İnsan her daim kulluğu ile var olmalı insan olmanın getirdiği sorumlulukları aklından ve kalbinden çıkarmadan yaşamaya çalışmalıdır.
İnsan olmanın getirdiği sorumluluklardan kaçarak ve dahi bu sorumlulukları yok sayarak yaşadığımız hayat sadece ruhumuza yorgunluk verir.
İnsan fıtrat olarak Ahseni Takvim üzere yaratıldığı için her zaman daha iyiye güzele meyl eder.
Ve Rabbi kuluna cennet yolculuğunda Ahseni Takvim hali üzere kalabilmesi için onu iman şerefi ile şereflendirir.
Tabii ki bu yolculuğu sırasında karşılacağı imtihanlar mevcuttur.
Bu yolculuk bir anlamda insanın emanetini Rabbinden aldığı temizlikte ölüm anında teslim etme serüvenidir
Bu yolculukta Ahseni Takvim kalabilmek için çaba harcamadığımızda esfeli salihin olma haline evriliriz ki buda insan içindir.
Ahseni takvim olarak yaratılan insanın Esfeli safilin hale dönüşmesi sorumluklarından kaçması ile doğru orantılı bir serüvendir.
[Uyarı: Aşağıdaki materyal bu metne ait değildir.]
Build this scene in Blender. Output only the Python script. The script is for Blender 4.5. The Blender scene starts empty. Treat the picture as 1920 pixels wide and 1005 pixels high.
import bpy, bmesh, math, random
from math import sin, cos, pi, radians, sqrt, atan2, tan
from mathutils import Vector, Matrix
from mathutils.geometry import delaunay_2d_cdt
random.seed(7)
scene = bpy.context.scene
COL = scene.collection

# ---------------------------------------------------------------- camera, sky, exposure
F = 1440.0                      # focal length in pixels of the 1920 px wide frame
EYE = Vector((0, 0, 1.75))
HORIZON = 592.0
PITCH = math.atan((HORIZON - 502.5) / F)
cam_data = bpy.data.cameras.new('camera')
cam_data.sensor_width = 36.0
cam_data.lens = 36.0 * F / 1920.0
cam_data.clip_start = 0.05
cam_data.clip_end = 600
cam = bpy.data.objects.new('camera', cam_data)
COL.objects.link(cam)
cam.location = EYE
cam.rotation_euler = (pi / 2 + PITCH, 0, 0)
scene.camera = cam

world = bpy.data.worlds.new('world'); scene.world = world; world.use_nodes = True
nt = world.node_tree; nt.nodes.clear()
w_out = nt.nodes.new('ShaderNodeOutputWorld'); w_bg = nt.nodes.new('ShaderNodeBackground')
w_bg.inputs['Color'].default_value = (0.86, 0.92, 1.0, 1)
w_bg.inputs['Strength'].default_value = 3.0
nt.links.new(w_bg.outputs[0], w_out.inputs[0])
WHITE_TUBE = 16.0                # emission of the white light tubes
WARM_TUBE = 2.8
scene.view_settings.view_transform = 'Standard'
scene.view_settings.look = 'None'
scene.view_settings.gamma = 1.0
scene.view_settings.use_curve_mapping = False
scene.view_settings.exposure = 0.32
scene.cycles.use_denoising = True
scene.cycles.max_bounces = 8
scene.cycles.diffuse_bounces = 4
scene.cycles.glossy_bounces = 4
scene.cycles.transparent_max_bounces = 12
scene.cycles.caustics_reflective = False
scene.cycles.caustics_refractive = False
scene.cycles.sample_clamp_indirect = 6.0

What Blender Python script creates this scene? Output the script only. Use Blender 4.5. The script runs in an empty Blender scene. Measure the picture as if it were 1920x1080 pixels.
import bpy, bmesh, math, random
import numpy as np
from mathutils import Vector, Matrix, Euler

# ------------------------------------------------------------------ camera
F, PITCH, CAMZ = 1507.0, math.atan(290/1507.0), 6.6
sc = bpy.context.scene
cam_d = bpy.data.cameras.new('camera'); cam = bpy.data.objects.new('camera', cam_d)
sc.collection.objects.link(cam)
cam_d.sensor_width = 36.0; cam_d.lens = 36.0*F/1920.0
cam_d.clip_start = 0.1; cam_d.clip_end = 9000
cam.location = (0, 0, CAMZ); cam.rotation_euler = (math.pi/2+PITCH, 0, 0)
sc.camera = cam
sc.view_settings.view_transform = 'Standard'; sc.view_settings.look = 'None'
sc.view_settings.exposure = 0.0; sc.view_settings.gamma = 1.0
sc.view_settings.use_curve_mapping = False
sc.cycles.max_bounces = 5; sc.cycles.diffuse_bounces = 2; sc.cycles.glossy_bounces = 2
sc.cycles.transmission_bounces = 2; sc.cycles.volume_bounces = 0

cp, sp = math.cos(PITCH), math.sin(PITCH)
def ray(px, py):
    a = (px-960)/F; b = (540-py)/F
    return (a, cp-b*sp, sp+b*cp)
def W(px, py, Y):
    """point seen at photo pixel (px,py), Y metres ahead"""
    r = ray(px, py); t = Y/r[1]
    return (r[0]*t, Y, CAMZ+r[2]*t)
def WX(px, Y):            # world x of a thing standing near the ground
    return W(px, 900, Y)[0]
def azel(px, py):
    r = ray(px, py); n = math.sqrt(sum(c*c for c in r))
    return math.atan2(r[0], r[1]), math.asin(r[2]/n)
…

Yaratılışımız gereği Ahseni takvim olan fıtratımız gerek çevresel sebeplerden, gerekse nefsimizin ruhumuzu, aklımızı ve tabi davranışlarımızı esir alması ile Ahseni takvim halimiz Esfeli safiline düşüverir.
O yüzdendir ki Rabbizin yap dediklerini yapmak, yapma uzak dur dediklerinden de uzak durarak Ahseni Takvim halimizin devamını sağlamış oluruz.
Elbette bu bir seçimdir.
Kul olduğumuzu aklımızdan çıkarmadan yoluna devam etmek isteyenler için bu bir külfette değildir.
Bilakis Rabbinin ona sunduğu alanı kullanarak dünya hayatına ve dünya hayatının geçici süslerine karşı özgürlüğümüzü ilan etme halidir.
Özgürlüğü;
nefsine aklını, ruhunu ve dahi davranışlarını teslim etme hali olarak anlayanlar için yazdıklarımız bir anlam ifade etmeyecektir.
Hatta fazla dinci ifadeler olarakta nitelenebilir.
Tek dünyalı bir bakış açısı ile bakıldığında haklıdırlarda
Lakin bizim gibi çift dünyalı insanlar için haklılık hali Rabimizin sınırları dahilinde mümkündür.